Pointe du Hoc Reopened and Rededicated on 67th Anniversary of D-Day

D-Day veterans stand at the foot of the Pointe du Hoc Ranger Memorial. Image courtesy of Mark Easton.

On June 6, 1944 U.S. Army Rangers climbed the cliffs of Pointe du Hoc on a mission General Omar Bradley called the most dangerous assignment of the D-Day invasion. ABMC commemorated the 67th anniversary of this battle on June 6, 2011 with a ceremonial reopening and rededication of the Pointe du Hoc Ranger Memorial. This memorial site had been closed to the public for 10 years because of safety concerns resulting from decades of cliff erosion.

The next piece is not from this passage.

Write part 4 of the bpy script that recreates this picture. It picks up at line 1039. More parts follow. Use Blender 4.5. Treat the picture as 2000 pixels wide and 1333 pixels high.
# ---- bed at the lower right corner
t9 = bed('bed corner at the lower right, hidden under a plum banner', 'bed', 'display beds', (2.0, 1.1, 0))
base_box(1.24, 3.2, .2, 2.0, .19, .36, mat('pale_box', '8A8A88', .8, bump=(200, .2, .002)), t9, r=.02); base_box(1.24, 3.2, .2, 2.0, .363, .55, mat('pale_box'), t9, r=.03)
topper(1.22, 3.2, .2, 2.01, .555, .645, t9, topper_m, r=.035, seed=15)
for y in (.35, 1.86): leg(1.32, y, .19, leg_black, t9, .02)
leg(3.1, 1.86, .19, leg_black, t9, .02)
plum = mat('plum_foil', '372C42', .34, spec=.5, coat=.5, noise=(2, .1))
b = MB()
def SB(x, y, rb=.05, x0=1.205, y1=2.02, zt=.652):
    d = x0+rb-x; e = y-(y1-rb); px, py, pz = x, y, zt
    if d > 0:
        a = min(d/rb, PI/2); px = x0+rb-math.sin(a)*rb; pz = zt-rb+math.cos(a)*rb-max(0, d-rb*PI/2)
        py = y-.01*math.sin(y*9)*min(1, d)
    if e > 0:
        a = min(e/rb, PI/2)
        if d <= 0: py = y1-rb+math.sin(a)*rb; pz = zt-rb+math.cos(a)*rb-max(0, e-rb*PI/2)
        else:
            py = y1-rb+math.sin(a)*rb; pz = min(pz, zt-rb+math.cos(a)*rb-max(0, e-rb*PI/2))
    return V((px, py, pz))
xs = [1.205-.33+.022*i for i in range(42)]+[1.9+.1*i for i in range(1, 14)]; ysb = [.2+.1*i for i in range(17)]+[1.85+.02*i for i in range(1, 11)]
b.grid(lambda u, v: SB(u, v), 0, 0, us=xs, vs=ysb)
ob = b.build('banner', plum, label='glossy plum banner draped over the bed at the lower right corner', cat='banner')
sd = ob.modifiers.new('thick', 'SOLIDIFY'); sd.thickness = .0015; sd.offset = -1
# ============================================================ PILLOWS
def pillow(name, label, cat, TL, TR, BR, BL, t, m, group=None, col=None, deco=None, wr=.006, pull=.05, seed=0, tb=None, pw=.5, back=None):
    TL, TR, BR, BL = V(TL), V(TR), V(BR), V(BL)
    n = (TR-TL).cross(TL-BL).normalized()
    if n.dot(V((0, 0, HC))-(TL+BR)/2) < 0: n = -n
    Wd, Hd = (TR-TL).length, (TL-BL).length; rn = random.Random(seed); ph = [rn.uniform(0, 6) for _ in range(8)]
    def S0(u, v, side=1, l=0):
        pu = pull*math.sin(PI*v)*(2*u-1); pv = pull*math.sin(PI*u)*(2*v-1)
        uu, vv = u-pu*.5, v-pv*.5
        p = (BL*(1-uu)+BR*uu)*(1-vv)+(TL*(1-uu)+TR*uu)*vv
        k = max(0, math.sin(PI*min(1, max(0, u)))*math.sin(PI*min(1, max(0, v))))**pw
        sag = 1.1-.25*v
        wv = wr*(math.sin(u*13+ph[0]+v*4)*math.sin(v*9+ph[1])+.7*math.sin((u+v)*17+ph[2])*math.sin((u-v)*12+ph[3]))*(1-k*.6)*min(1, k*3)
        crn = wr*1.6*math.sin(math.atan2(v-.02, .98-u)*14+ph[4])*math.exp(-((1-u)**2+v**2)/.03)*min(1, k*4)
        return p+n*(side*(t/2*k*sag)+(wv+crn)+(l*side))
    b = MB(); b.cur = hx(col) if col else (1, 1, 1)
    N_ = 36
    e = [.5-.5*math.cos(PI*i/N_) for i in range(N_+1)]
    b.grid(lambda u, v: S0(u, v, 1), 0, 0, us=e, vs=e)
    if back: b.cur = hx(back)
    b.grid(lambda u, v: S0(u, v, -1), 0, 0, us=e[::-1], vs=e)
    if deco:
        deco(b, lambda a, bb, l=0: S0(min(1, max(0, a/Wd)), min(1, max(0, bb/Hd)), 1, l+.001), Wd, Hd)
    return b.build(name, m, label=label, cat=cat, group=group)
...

"The 155mm guns at Pointe du Hoc could have devastated the American landing beaches on D-Day had the rangers not been successful," said ABMC Secretary Max Cleland. "We couldn't allow this historic site and the courage and sacrifice it represents to be lost to future generations." Secretary Cleland’s comments were echoed by all those who participated in the ceremony.

Sitting atop this historic site on the cliffs of Omaha Beach, D-Day veterans, along with current and former members of Congress, the U.S. Ambassador to France, the ABMC Board of Commissioners, French government officials, and family members of the late James Earl Rudder, D-Day commander of the 2nd Ranger Battalion, commemorated this historic day.

Pointe Du Hoc reopened to the public in March 2011.